Diese lokalen Kämpfe können im Verborgenen bleiben, weil die Beteiligten in der Regel keine Freunde mit entsprechendem professionellem Hintergrund – in den Medien, in der Regierung und in der Wissenschaft – haben, die helfen könnten, die Aufmerksamkeit auf ihre Arbeit zu lenken. Das trägt zu der Illusion bei, dass der Umweltschutz eine Domäne der Mittelschicht ist.“

Die Bilanz, von der wir am Anfang gesprochen haben

Um es superkurz zu machen: Es ist notwendig, dass diejenigen im Zentrum eine Bühne schaffen und diese dann denjenigen in der Peripherie überlassen. Davon profitieren wir alle, unter anderem aus folgendem Grund:

Bürger ärmerer Länder, in denen ein Verlust der Ressourcen durch Umweltzerstörung droht, haben oft ein besonders starkes Umweltbewusstsein. So hat beispielsweise der Inselstaat Fidschi – der im Begriff ist, aufgrund der globalen Erwärmung, des steigenden Meeresspiegels und der Stürme an Fläche zu verlieren – das Pariser Klimaabkommen mit einem einstimmigen Parlamentsbeschluss ratifiziert, bevor das irgendeine andere Nation tat.“

Hier findest du den entsprechenden Artikel in der New York Times. 

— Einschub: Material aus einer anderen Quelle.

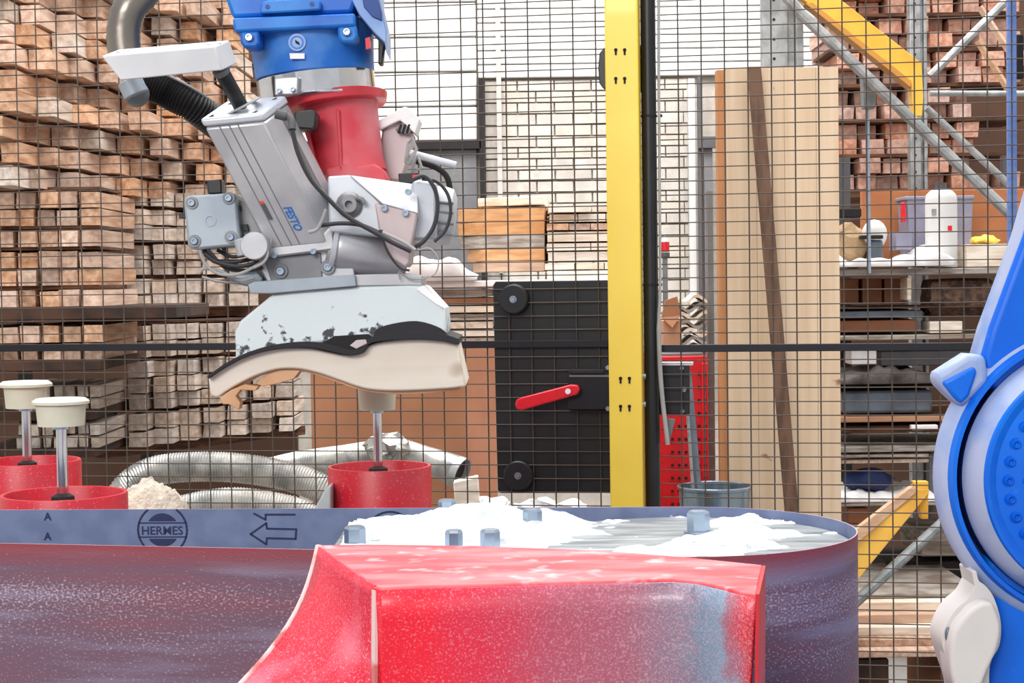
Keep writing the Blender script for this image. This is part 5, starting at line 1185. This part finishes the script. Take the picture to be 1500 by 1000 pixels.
# upper arm : pale dusty casting with a blue painted face
ua = [(1504, 262), (1480, 345), (1455, 412), (1430, 480), (1418, 522), (1425, 560), (1500, 640), (1760, 640), (1760, 262)]
MB().prism([W(x+14, y, YR+.002) for x, y in ua], (0, .035, 0)).build('arm_casting', M['arm_rim'], r2, bevel=.006, seg=3)
MB().prism([W(x+(85 if x < 1600 else -20), y, YR+.034) for x, y in ua], (0, .13, 0)).build('arm_core', M['arm_blue'], r2, bevel=.02, seg=4)
MB().prism([W(x+(22 if x < 1600 else 0), y, YR-.006) for x, y in ua], (0, .03, 0)).build('upper_arm', M['arm_blue'], r2, bevel=.006, seg=4)
MB().prism([W(x, y, YR-.008) for x, y in [(1506, 338), (1760, 334), (1760, 338), (1505, 342)]], (0, .02, 0)).build('panel_seam', M['arm_blue_dark'], r2)
# pointed lug
lg = MB(); f0 = [(1418, 518), (1396, 532), (1374, 546), (1369, 555), (1376, 566), (1392, 582), (1410, 598), (1450, 560), (1445, 520)]
lg.prism([W(x, y, YR-.012) for x, y in f0], (0, .03, 0)); lg.build('cast_lug', M['arm_rim'], r2, bevel=.006, seg=3)
MB().prism([W(x, y, YR-.016) for x, y in [(1380, 560), (1428, 536), (1432, 545), (1420, 580), (1408, 592), (1396, 580)]], (0, .03, 0)).build('lug_face', M['arm_blue'], r2, bevel=.003)
# lower arm body
MB().prism([W(x, y, YR+.0) for x, y in [(1440, 790), (1446, 850), (1452, 880), (1462, 930), (1445, 985), (1435, 1080), (1760, 1080), (1760, 760), (1500, 760)]], (0, .03, 0)).build('lower_arm', M['arm_blue'], r2, bevel=.012, seg=4)
lw = smooth2([(1424, 838), (1430, 836), (1434, 850), (1444, 858), (1456, 875), (1466, 910), (1464, 945), (1450, 975), (1446, 1040), (1410, 1040), (1398, 1000), (1386, 965), (1380, 938), (1386, 914), (1400, 892), (1418, 876), (1428, 858)], 4)
MB().prism([W(x, y, YR-.02) for x, y in lw], (0, .045, 0)).build('fabric_cover', M['arm_white'], r2, bevel=.016, seg=5)
lw2 = smooth2([(1455, 882), (1466, 915), (1462, 948), (1448, 980), (1425, 1030), (1400, 1010), (1392, 965), (1398, 925), (1420, 895), (1440, 882)], 4)
MB().prism([W(x, y, YR-.04) for x, y in lw2], (0, .04, 0)).build('cover_bulge', M['arm_white'], r2, bevel=.014, seg=5)
c_ = W(1389, 930, YR-.022); MB().ball(c_, .006, 14, sc=(.5, .5, 1.3)).build('eyelet', M['slate'], r2)
c_ = W(1590, 1060, YR+.1); MB().lathe([(0, 0), (.28, 0), (.28, .03), (.2, .06), (.17, .5), (.15, c_.z), (0, c_.z)], (c_.x, c_.y+.05, 0), (0, 0, 1), 40).build('robot_base', M['arm_blue'], r2)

Fazit: Es ist zweifellos manchmal ein bisschen entmutigend, dass wir, wenn es um die Mobilisierung der Gesellschaft geht, Zwerge auf den Schultern von Riesen sind. Einen Hoffnungsschimmer schenkt die Erkenntnis, dass auch die Riesen, die historischen Veränderungen und die Akteure dieser Veränderungen, selbst Zwerge sind, die jeweils auf den Schultern ihrer Vorgänger sitzen. Und damit höre ich jetzt mit dem Bodyshaming gegen Gimli auf.